In the "mess" that Jim Rogers predicts for 2013, three "Dividend Aristocrats" that can be expected to perform well based on appealing valuations, solid franchises and past performance are Aflac Inc. (NYSE: AFL), Sysco Corp. (NYSE: SYY) and The Coca-Cola Co. (NYSE: KO).

Aflac Inc. is a very sound insurance company with a dividend yield of around 3%. The average dividend for a member of the Standard & Poor's 500 Index is around 2%. Insurance companies that are well managed, like Aflac Inc., do well in stock market downturns due to the stable business base. The products offered, such as annuities, are more in demand as consumers, particularly those nearing retirement, turn away from riskier investments.

Even if 2013 is a "mess," people will still have to eat.

Much of that food will be delivered by Sysco Corp., which is a North American food distributor.

Sysco has a dividend yield of 3.7%. Sysco is very appealing as it has a price-to-sales ratio of just 0.42. That means that every dollar of sales is presently valued at only forty-two cents in the stock price.

As the largest holding of Warren Buffett and Berkshire Hathaway Inc. (NYSE: BRK.A, BRK.B), Coca-Cola needs no introduction.
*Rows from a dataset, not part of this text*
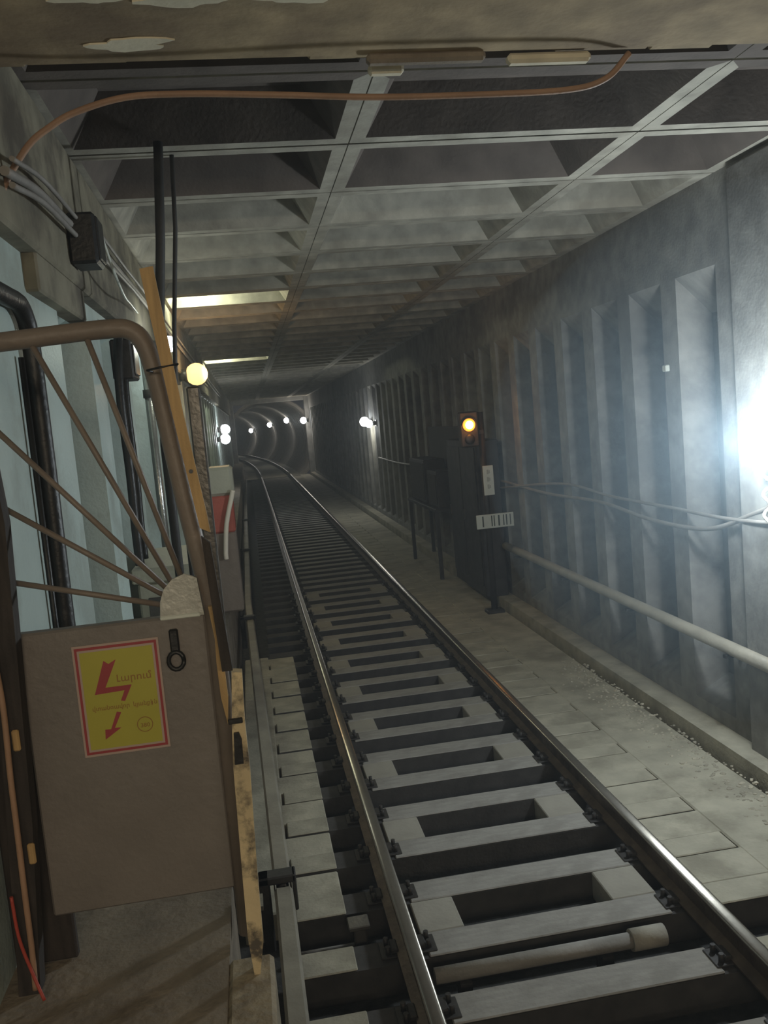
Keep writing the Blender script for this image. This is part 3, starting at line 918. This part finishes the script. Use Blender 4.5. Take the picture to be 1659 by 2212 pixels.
def text(body, u, v, height, m, parent, name, width=None):
    cu = bpy.data.curves.new('txt', 'FONT')
    cu.body = body
    cu.size = 1.0
    cu.extrude = 0.0
    cu.offset = 0.012
    to = bpy.data.objects.new('txt', cu)
    COL.objects.link(to)
    bpy.context.view_layer.update()
    me = bpy.data.meshes.new_from_object(to.evaluated_get(bpy.context.evaluated_depsgraph_get()))
    bpy.data.objects.remove(to)
    if not len(me.vertices):
        return
    xs = [q.co.x for q in me.vertices]
    ys = [q.co.y for q in me.vertices]
    w_, h_ = max(xs)-min(xs), max(ys)-min(ys)
    sy = height/h_
    sx = (width/w_) if width else sy
    ox, oz = sg(u, v)
    x0, y0 = min(xs), min(ys)
    for q in me.vertices:
        q.co = Vector(((q.co.x-x0)*sx+ox, SYf-0.0044, (q.co.y-y0)*sy+oz))
    me.materials.clear()
    me.materials.append(m)
    o = bpy.data.objects.new(name, me)
    COL.objects.link(o)
    o.parent = parent
    o.matrix_parent_inverse = Matrix.Translation(-parent.location)


text('\u053c\u0561\u0580\u0578\u0582\u0574', 0.475, 0.375, 0.030, M['signink'], t, 'sign_text', 0.098)
text('\u057e\u057f\u0561\u0576\u0563\u0561\u057e\u0578\u0580  \u056f\u0575\u0561\u0576\u0584\u056b\u0576', 0.155, 0.605, 0.019, M['signink'], t, 'sign_text', 0.182)
c_ = sg(0.735, 0.765)
b = MB()
for k in range(28):
    a0, a1 = 2*math.pi*k/28, 2*math.pi*(k+1)/28
    q = [(c_[0]+r_*math.cos(a), SYf-0.0044, c_[1]+r_*math.sin(a)) for (r_, a) in ((0.023, a0), (0.023, a1), (0.0205, a1), (0.0205, a0))]
    b.face(q, M['signink'])
b.build('round_mark', M['signink'], t)
text('380', 0.685, 0.79, 0.012, M['signink'], t, 'sign_text', 0.026)

# dark post and leaf at the far left
t = thing('gate_post', (-2.08, 2.55, 1.1), 'dark timber post at the left side of the gate', 'post')
MB().prism([(-2.155, 1.1), (-2.095, 1.1), (-2.055, 1.6), (-2.02, 2.45), (-2.03, 2.62), (-2.08, 2.62), (-2.11, 1.8)], 'y', 2.50, 2.56, M['darkwood']).build('post_body', M['darkwood'], t)
for zz in (1.85, 1.52):
    MB().box((-2.075, 2.487, zz-0.03), (-2.055, 2.50, zz+0.03), M['wood'], bevel=0.004).build('hinge', M['wood'], t)
t = thing('door_leaf', (-2.14, 2.53, 1.1), 'black door leaf at the lower left corner beside the gate post', 'door leaf')
MB().box((-2.195, 2.64, 1.105), (-2.015, 2.67, 2.08), M['darkwood'], bevel=0.006).build('leaf', M['darkwood'], t)
cable('post_cable', [(-2.088, 2.475, 2.10), (-2.082, 2.475, 1.95), (-2.088, 2.475, 1.75), (-2.09, 2.475, 1.6), (-2.093, 2.475, 1.42), (-2.095, 2.475, 1.25), (-2.10, 2.475, 1.13)], 0.0085, M['browncable'], 'brown cable running down the dark gate post')
cable('red_wire', [(-2.125, 2.46, 1.42), (-2.12, 2.46, 1.3), (-2.10, 2.46, 1.2), (-2.07, 2.44, 1.115)], 0.005, M['redcable'], 'thin red wire beside the brown cable at lower left')

# yellow wooden lath fixed to the gate
t = thing('wooden_lath', (-1.52, 2.5, 2.2), 'long yellow wooden lath leaning upright beside the gate frame', 'lath')
MB().prism([(-1.588, 3.10), (-1.552, 3.105), (-1.515, 2.70), (-1.482, 2.42), (-1.478, 2.37), (-1.505, 2.385), (-1.547, 2.72)], 'y', 2.49, 2.508, M['wood']).build('lath_body', M['wood'], t)
MB().tube([(-1.60, 2.50, 2.83), (-1.585, 2.64, 2.83), (-1.55, 2.64, 2.835), (-1.515, 2.49, 2.84), (-1.56, 2.487, 2.835), (-1.60, 2.50, 2.83)], 0.003, M['black'], seg=6).build('tie_wire', M['black'], t)
MB().tube([(-1.512, 2.486, 2.545), (-1.512, 2.491, 2.545)], 0.006, M['black'], seg=8).build('nail', M['black'], t)
t = thing('broken_lath', (-1.49, 2.5, 1.9), 'short splintered piece of yellow wood below the lath', 'lath')
MB().prism([(-1.506, 2.165), (-1.472, 2.165), (-1.470, 2.12), (-1.482, 2.06), (-1.480, 2.0), (-1.478, 1.90), (-1.487, 1.82), (-1.498, 1.90), (-1.500, 2.0), (-1.497, 2.07)], 'y', 2.47, 2.487, M['wood']).build('lath_body', M['wood'], t)
t = thing('steel_upright', (-1.49, 2.78, 1.1), 'dark grey steel upright between the gate and the track', 'post')
b = MB()
b.box((-1.517, 2.76, 1.1), (-1.477, 2.80, 2.79), M['greysteel'], bevel=0.005)
b.build('upright_body', M['greysteel'], t)
MB().box((-1.54, 2.74, 1.1), (-1.455, 2.82, 1.115), M['greysteel']).build('foot_plate', M['greysteel'], t)
t = thing('cream_post', (-1.48, 2.42, 1.105), 'post with peeling cream paint standing at the platform edge', 'post')
MB().prism([(-1.487, 1.105), (-1.470, 1.105), (-1.452, 1.20), (-1.448, 1.40), (-1.437, 1.70), (-1.437, 1.84), (-1.43, 1.985), (-1.458, 1.99), (-1.473, 1.84), (-1.482, 1.72), (-1.490, 1.40), (-1.494, 1.22)], 'y', 2.40, 2.44, M['peel']).build('post_body', M['peel'], t)
MB().box((-1.482, 2.392, 1.845), (-1.442, 2.402, 1.86), M['black'], bevel=0.002).build('tape_band', M['black'], t)
MB().prism([(-1.476, 1.73), (-1.452, 1.73), (-1.450, 1.80), (-1.456, 1.82), (-1.470, 1.82)], 'y', 2.392, 2.401, M['black']).build('tape_patch', M['black'], t)
MB().prism([(-1.484, 1.99), (-1.455, 1.99), (-1.478, 2.35), (-1.500, 2.37)], 'y', 2.415, 2.435, M['darkwood']).build('bare_upper_end', M['darkwood'], t)

# ------------------------------------------------------------------ haze
if HAZE > 0:
    m = bpy.data.materials.new('tunnel_haze')
    m.use_nodes = True
    nt = m.node_tree
    nt.nodes.clear()
    out = nt.nodes.new('ShaderNodeOutputMaterial')
    vs = nt.nodes.new('ShaderNodeVolumeScatter')
    vs.inputs['Density'].default_value = HAZE
    vs.inputs['Anisotropy'].default_value = 0.2
    vs.inputs['Color'].default_value = (0.78, 0.9, 1.0, 1)
    nt.links.new(vs.outputs['Volume'], out.inputs['Volume'])
    o = MB().box((-2.19, -5, -0.33), (2.19, Y_END-0.5, 4.19)).build('haze', m)
    tag(o, 'thin dusty haze filling the tunnel', 'haze', kind='stuff')
    m2 = m.copy()
    m2.node_tree.nodes['Volume Scatter'].inputs['Density'].default_value = 0.045
    m2.node_tree.nodes['Volume Scatter'].inputs['Color'].default_value = (0.62, 0.84, 1.0, 1)
    t_ = bmesh.new()
    bmesh.ops.create_icosphere(t_, subdivisions=4, radius=1.7)
    for v in t_.verts:
        v.co = Vector((min(v.co.x+1.85, 2.12), v.co.y+5.25, v.co.z+2.2))
    b = MB()
    b._merge(t_, None)
    tag(b.build('lamp_haze', m2), 'bluish dusty haze hanging round the glaring white lamp', 'haze', kind='stuff')
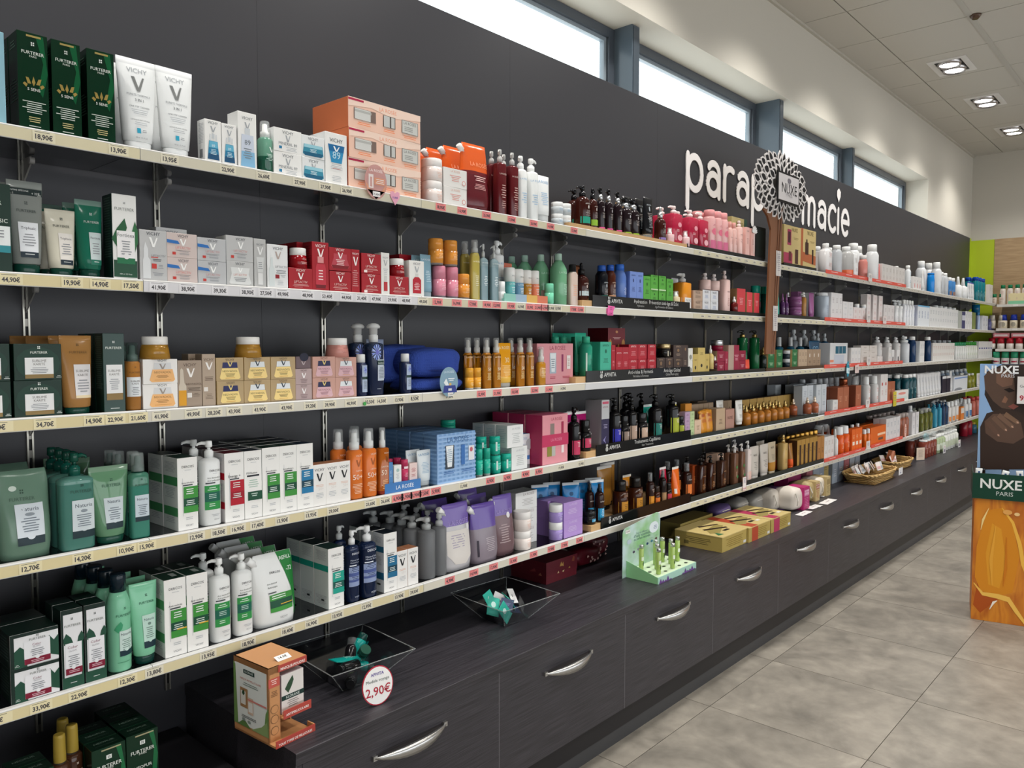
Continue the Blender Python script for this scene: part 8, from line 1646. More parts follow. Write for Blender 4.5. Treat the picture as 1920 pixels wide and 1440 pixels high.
draw(t,[('t',"d'huile essentielle",.5,.74,.44,'4a6a6c',.0),('t','ou parfum naturelle',.5,.68,.44,'4a6a6c',0),('t','Roll-on diffuseur',.5,.8,.3,'6f8a8a',0),('e',.82,.84,.13,.12,'dbe3ea'),('l',.86,.86,.14,3,'6b7a9a',.03),('e',.16,.7,.06,.05,'b4c2cf'),('r',.06,.88,.18,.95,'e9e9e6'),('t','14,90€',.12,.9,.1,'3a3a3e')]+[('e',.28+.12*q,.46+.025*q,.028,.026,['4a3a5a','8a80a4','1c2c50','2a4a7c','3a7a94','5a3a3c'][q])for q in range(6)]+[('l',.28+.12*q,.53+.025*q,.08,1,'8aa0a0',.012)for q in range(6)],lambda u_,v,o:(-.03+u_*(TW-.02),yb0-o,v*bh_),TW-.02,bh_);obj('back_card',t,u)
t=G();t.prism([(0,.0005),(TD-.006,.0005),(TD-.006,.075),(0,.03)],'x',-.002,0,'8cc48e');t.prism([(0,.0005),(TD-.006,.0005),(TD-.006,.03),(0,.03)],'x',TW-.002,TW,'8cc48e');t.box(0,TW,-.003,0,.0005,.03,'a9d0c0')
draw(t,[('p',[(u0,.0),(u0+.04,.5+.3*math.sin(u0*40)),(u0+.08,0)],'6f4a8c')for u0 in(.02,.08,.14,.2,.27,.6,.66,.72,.78,.84,.9)],lambda u_,v,o:(u_*TW,-.0032-o,.0005+v*.03),TW,.03);obj('tray_walls',t,u)
t=G();t.box(.002,TW-.002,.0,TD-.006,.028,.031,'cfe0c2')
for i in range(5):
    for j in range(3):t.add([(TW*(.14+.18*i)+.011*math.cos(q*math.pi/5),.025+.045*j+.008*math.sin(q*math.pi/5),.0314)for q in range(10)],[list(range(10))],'1f2a20')
obj('perforated_deck',t,u)
ST('vial','cap','glass vial with silver screw cap','a9c46a:liquid',bh=.86,capw=.95,sh=.02,cap='c9cac8:metal',pr=[('e',.6,.3,.3,.1,'3a5a2c'),('r',.1,.45,.9,.62,'dfe8d6')],name='glass_vial',cat='vial')
for i,j in((0,2),(0,0),(1,1),(2,0),(2,2),(3,2),(3,1),(4,1)):
    q_=Vector((p.x+TW*(.14+.18*i),p.y+.025+.045*j));put(0,'vial',q_.x,q_.y-.011,.022,.118+R.uniform(-.006,.006),ZC+.0318,where='green display stand')

# gold gift cartons
def giftflat(px,py,pr_,pl,hpx,sash,label,Dm=.27):
    p=at(px,py);b=at(*pr_);W=b.x-p.x;h=.075
    u=empty('gift_carton',((p.x+b.x)/2,p.y,ZC));tag(u,label,'gift set','gold gift cartons on the counter')
    t=G();t.box(-W/2,W/2,0,Dm,.0005,h,'b09a56');
    draw(t,[('l',.5,.75,.8,5,'8a7432',.13)]+([('r',.14,0,.42,1,sash)]if sash else[])+[('r',.86,.1,.97,.28,'d6d6d6')],lambda u_,v,o:((u_-.5)*W,-o,v*h),W,h)
    draw(t,[('l',.5,.7,.6,4,'6f6238',.12),('r',.2,.2,.3,.45,'6f6238')],lambda u_,v,o:(-W/2-o,Dm*(1-u_),v*h),Dm,h);obj('box_base',t,u)
    t=G();t.box(-W/2-.0015,W/2+.0015,-.0015,Dm+.0015,h,h+.004,'c9b478')
    draw(t,([('r',.14,0,.42,1,sash)]if sash else[])+[('p',[(.1,.3),(.3,.2),(.9,.45),(.85,.6),(.3,.5)],'9a8a50'),('p',[(.25,.5),(.8,.3),(.84,.36),(.3,.58)],'2a1c14'),('p',[(.4,.7),(.9,.55),(.92,.6),(.45,.77)],'3a2a20'),('r',.5,.2,.7,.27,'241a14'),('r',.72,.15,.86,.22,'e3e0da')if sash else('p',[(.08,.12),(.26,.1),(.22,.28)],'2f6a44')],lambda u_,v,o:((u_-.5)*W,v*Dm,h+.004+o),W,Dm);obj('box_lid',t,u)
    return u
giftflat(1354,1037,(1402,1018),None,0,None,'gold gift carton with green leaf, beside the card display stand')
giftflat(1404,1018,(1444,1001),None,0,'b0482e','gold gift carton with orange red sash, middle of the flat row')
giftflat(1445.5,1000.5,(1483,985),None,0,'b03a5c','gold gift carton with raspberry sash, at the end of the flat row')
p=at(1290,985);t=G();t.box(0,.36,0,.12,.0005,.09,'8a7a44');draw(t,[('t','NUXE',.3,.4,.3,'6b5c30',0),('l',.7,.6,.3,3,'6b5c30',.12)],lambda u_,v,o:(u_*.36,-o,v*.09),.36,.09);o=obj('gift_carton',t,None,(3.66,2.09,ZC));tag(o,'dull gold carton lying in shadow behind the flat gift cartons','gift set','gold gift cartons on the counter')

# toiletry kits
def kit(px0,px1,py,pt,cols,label,name='toiletry_kit'):
    p=at(px0,py);y=max(p.y,1.86);a=on_y(px0,py,y);b=on_y(px1,py,y);W=max(.06,b.x-a.x);h=on_y((px0+px1)/2,pt,y).z-ZC
    u=empty(name,((a.x+b.x)/2,y,ZC));tag(u,label,'toiletry kit')
    o=blob('pouch',(-W*.1,.075,0),W*.86,.15,h,cols[0],int(px0),.05,n=5);o.parent=u
    W2=W*.5;x0=W*.08;t=G();t.box(x0,x0+W2,-.012,.1,.001,h*.97,cols[1])
    P=lambda u_,v,o_:(x0+u_*W2,-.0122-o_,.001+v*h*.96)
    draw(t,[('r',.1,.6,.9,.88,cols[2]),('l',.5,.5,.7,6,cols[2],.07)]+([('t','MY PINK',.5,.79,.7,'f0dfe8'),('t','CRUSH',.5,.66,.7,'f0dfe8')]if 'magenta' in label else[]),P,W2,h);obj('sleeve',t,u)
    t=G();t.tube([(-W*.44,.0,h*.8),(-W*.5,-.02,h*.55),(-W*.44,-.01,h*.3)],.004,'d9d2c6',6);obj('strap',t,u)
    return u
kit(1450,1472,962,917,('cfc6bb','6f4f86','a98cba'),'cream toiletry kit with purple sleeve')
kit(1490,1512,962,914,('d6cdc2','b0286a','d07aa4'),'cream toiletry kit with magenta lettered sleeve')
kit(1517,1532,944,903,('a9966a','bfa878','a5684a'),'gold brown toiletry kit beside the magenta one')
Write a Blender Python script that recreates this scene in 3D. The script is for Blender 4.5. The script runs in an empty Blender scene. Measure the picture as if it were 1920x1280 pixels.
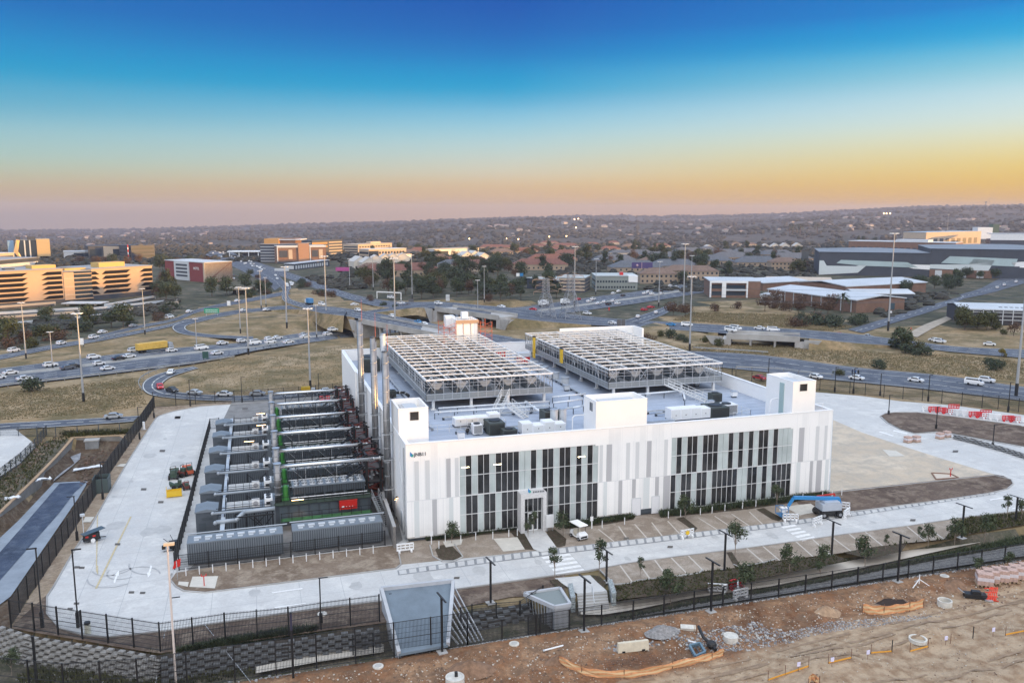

Asked about the unrivaled brand name and global presence of Coca-Cola that has led to its global recognition, Warren Buffett stated, "If you gave me $100 billion and said, "Take away the soft-drink leadership of Coca-Cola in the world,' I'd give it back to you and say it can't be done."

The dividend yield of 2.68% for Coca-Cola also increases its appeal.

In addition to the above average dividend yield with a history of being increased annually over the decades, each of these stocks has another feature that is alluring for the "mess" ahead: a low beta or a low price-to-earnings growth ratio.

Beta is a measure of a stock's volatility. The beta for the stock market as a whole is 1. Research has proven that stocks with a below average beta perform better over time.

It turns out that it is possible to have a higher return with lower risk, after all.

Sysco and Coca-Cola offer that unique component. Coca-Cola has a beta of 0.51. Sysco Corp. has a beta of 0.70.

Investing legend Peter Lynch considers the price-to-earnings growth to be one of the most critical financial indicators for a stock. A price-to-earnings growth ratio of 1 is considered to be adequate. The lower the price-to-earnings growth ratio of a stock, the better the future growth prospects for its share price.

Aflac Inc. has a price-to-earnings growth ratio of just 0.86.

Dividend-paying stocks will also be more valued due to the low interest rate environment that Bernanke has pledged will be maintained well until 2015. Investors seeking income will turn increasingly towards stocks, particularly those with a history of raising its dividend.

As a result, Dividend Aristocrats such as Coca-Cola, Sysco and Aflac will be even more attractive as investors brace for a possible stock market crash in 2013.